Feminists Find ‘The Red Pill’ Hard to Swallow

Feminists Find ‘The Red Pill’ Hard to Swallow, by Mark Tapson. See here, here, and here.

Intellectual humility — the acknowledgement that the truth is more important than your version of it — requires you to be open-minded enough not only to listen to an opposing viewpoint but to be willing to change yours when you are wrong. It is a quality in short supply and sadly undervalued in our age of arrogance.

Filmmaker and former feminist Cassie Jaye not only possesses that sort of humility but was willing to risk documenting a profound ideological transformation in her latest film, a highly controversial documentary about the men’s rights movement.

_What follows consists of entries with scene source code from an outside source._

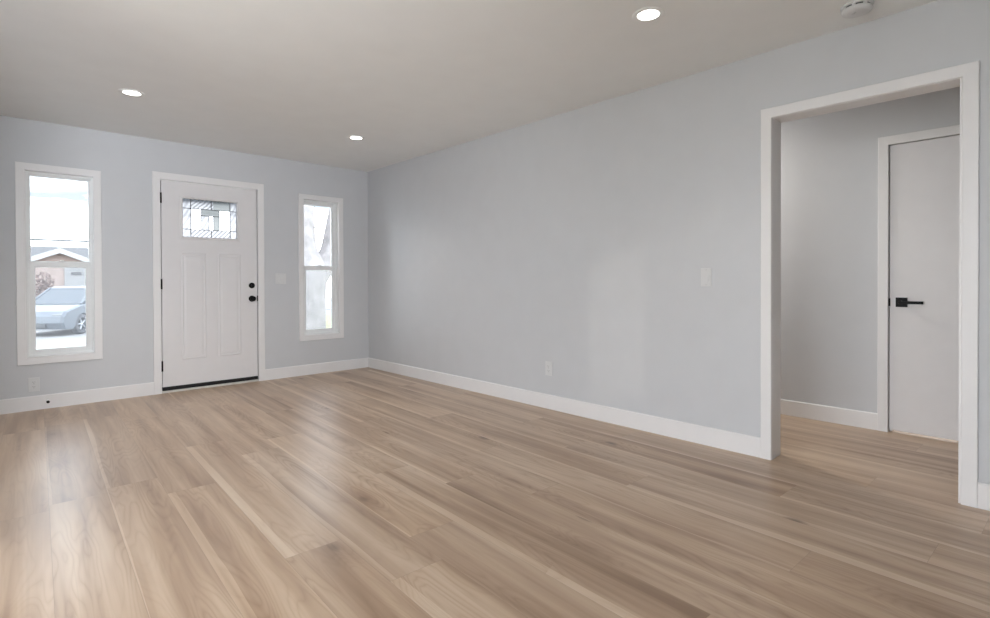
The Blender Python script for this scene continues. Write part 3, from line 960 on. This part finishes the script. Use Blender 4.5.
for xx in (1.38, -1.42):
    for sgn in (-1, 1):
        t = cb()
        t.lathe([(0.20, -0.10), (0.29, -0.105), (0.325, -0.08), (0.33, 0.0), (0.325, 0.08), (0.29, 0.105), (0.20, 0.10)], 'y', Vector((xx, sgn * 0.79, 0.33)), 36)
        wh = cbuild(t, 'wheel', M['tyre'], smooth=True)
        t = cb()
        t.lathe([(0.205, -0.09), (0.205, 0.09)], 'y', Vector((xx, sgn * 0.79, 0.33)), 36)
        t.lathe([(0, 0.085), (0.05, 0.09), (0.06, 0.07)], Vector((0, sgn, 0)), Vector((xx, sgn * 0.79, 0.33)), 20)
        for k in range(5):
            a = 2 * PI * k / 5
            t.cyl((xx, sgn * 0.865, 0.33), (xx + 0.2 * math.cos(a), sgn * 0.855, 0.33 + 0.2 * math.sin(a)), 0.03, 0.022, 8)
        cbuild(t, 'rim', M['rim'], wh)

# ------------------------------------------------------------------ tree outside the narrow window
tr = empty('tree', (0.85, 4.0, -0.55))
tag(tr, 'thick pale forked tree trunk outside the narrow window', 'tree')
def limb(name, path, seed):
    """tapering round limb through (x, y, z, radius) points, with bark ridges"""
    rg = random.Random(seed)
    ph = [rg.uniform(0, 6.28) for _ in range(6)]
    pts = []
    for k in range(len(path) - 1):                 # Catmull-Rom through the points
        P = [Vector(path[max(0, min(len(path) - 1, k + d))]) for d in (-1, 0, 1, 2)]
        for q in range(8):
            t_ = q / 8
            pts.append(0.5 * (2 * P[1] + (P[2] - P[0]) * t_ + (2 * P[0] - 5 * P[1] + 4 * P[2] - P[3]) * t_ ** 2 + (3 * P[1] - P[0] - 3 * P[2] + P[3]) * t_ ** 3))
    pts.append(Vector(path[-1]))
    p = MB()
    n = 40
    loops = []
    for i, c in enumerate(pts):
        a, b_ = pts[max(0, i - 1)], pts[min(len(pts) - 1, i + 1)]
        d = Vector((b_[0] - a[0], b_[1] - a[1], b_[2] - a[2])).normalized()
        e1 = Vector((0, 1, 0)).cross(d).normalized()
        e2 = d.cross(e1)
        lp = []
        for k in range(n):
            th = 2 * PI * k / n
            rr = c[3] * (1 + 0.03 * math.sin(7 * th + ph[0] + c[2] * 2.1) + 0.025 * math.sin(13 * th + ph[1] - c[2] * 3) + 0.02 * math.sin(3 * th + ph[2] + c[2]))
            lp.append(p.bm.verts.new(Vector((c[0], c[1], c[2])) + rr * (math.cos(th) * e1 + math.sin(th) * e2)))
        loops.append(lp)
    for A, B in zip(loops, loops[1:]):
        for k in range(n):
            p.bm.faces.new((A[k], A[(k + 1) % n], B[(k + 1) % n], B[k]))
    p.bm.faces.new(loops[0]); p.bm.faces.new(loops[-1][::-1])
    return p.build(name, M['bark'], tr, smooth=True)
limb('trunk', [(0.82, 4.0, -0.62, 0.58), (0.84, 4.0, 0.0, 0.47), (0.86, 4.0, 0.7, 0.43), (0.86, 4.0, 1.25, 0.44), (0.79, 4.0, 1.62, 0.35), (0.74, 4.0, 2.0, 0.325), (0.71, 4.0, 2.6, 0.32), (0.55, 4.05, 3.6, 0.27), (0.2, 4.1, 5.6, 0.12)], 2)
limb('limb', [(0.95, 4.0, 0.75, 0.2), (1.10, 4.0, 1.12, 0.24), (1.33, 4.0, 1.46, 0.21), (1.47, 4.0, 1.75, 0.2), (1.66, 4.0, 2.55, 0.2), (1.95, 4.0, 3.7, 0.17), (2.5, 4.1, 5.6, 0.09)], 4)
leaf_ball('crown', M['leaf'], (1.2, 4.3, 6.4), 2.3, 2600, 0.26, tr, seed=11, squash=(1.3, 1, 0.6))
# hanging twig of leaves in the fork
rg = random.Random(5)
p = MB()
for (x, z) in ((1.09, 2.42), (1.13, 2.36), (1.15, 2.30), (1.10, 2.27), (1.17, 2.24), (1.13, 2.19), (1.18, 2.15), (1.09, 2.12), (1.13, 2.07), (1.16, 2.02), (1.10, 2.00), (1.14, 1.95), (1.18, 1.93), (1.11, 1.91)):
    q = Vector((x + rg.uniform(-.01, .01), 4.0 + rg.uniform(-.1, .1), z))
    a = Vector((rg.uniform(-1, 1), rg.uniform(-.4, .4), rg.uniform(-1, .3))).normalized() * 0.055
    n_ = Vector((0, 1, 0)).cross(a).normalized() * 0.017
    p.quad(q - a * .5, q + n_, q + a * .5, q - n_)
tag(p.build('leaf_spray', M['leaf'], tr), kind='stuff')
p = MB()
tw = [(1.20, 4.1, 4.2), (1.14, 4.05, 3.2), (1.12, 4.0, 2.5), (1.135, 4.0, 2.1), (1.13, 4.0, 1.92)]
for a, b_ in zip(tw, tw[1:]):
    p.cyl(a, b_, 0.005, n=6)
p.build('twig', M['bark'], tr)

# hedge beyond the lawn
hg = empty('hedge', (8.6, 15.0, -0.62))
tag(hg, 'pale green shrub beyond the lawn behind the tree', 'shrub')
leaf_ball('foliage', M['hedge'], (8.6, 15.0, 0.4), 1.25, 1500, 0.24, hg, seed=21, squash=(1.4, 0.8, 0.9))
MB().cyl((8.6, 15.0, -0.62), (8.6, 15.0, 0.4), 0.08, 0.05).build('stem', M['bark'], hg)
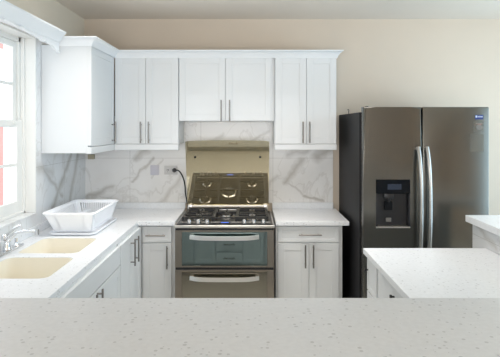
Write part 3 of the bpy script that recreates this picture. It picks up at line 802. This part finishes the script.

The Red Pill … began as a critical look at the Men’s Rights movement from the perspective of a feminist activist. But as Jaye explored the topic she found the Men’s Rights Activists (MRAs) among her interview subjects, both men and women, unexpectedly sympathetic and their complaints surprisingly legitimate. “When I decided to make a film on the men’s rights movement,” she states in the movie, “I never anticipated questioning my feminist views. But the more MRAs I met, the more I felt compelled to remind myself why I was a feminist.” …

Jaye learned that the blue pill in the context of her topic is a misandrist perspective which so dominates the culture that men’s rights concerns are scorned as privileged patriarchy and whiny misogyny. The truth that Jaye uncovered is that men are unfairly discriminated against in family courts; they are turned away by all but one out of 2,000 domestic violence shelters; and they are overwhelmingly the victims of everything from workplace accidents and criminal violence to drug addiction, unemployment, and suicide. Attempts by MRAs to bring such issues into the national conversation are dismissed. …

Sage Gerard, an executive for of A Voice for Men, tells Jaye in the film, “It’s so hard to convince people to look at men’s rights’ activism supportively without first allowing them to at least escape the stranglehold that feminism has on their minds. I do believe it is dogma, it’s zealotry.” The radical feminism which has led to such misandry, says Gerard, “is based on hate.”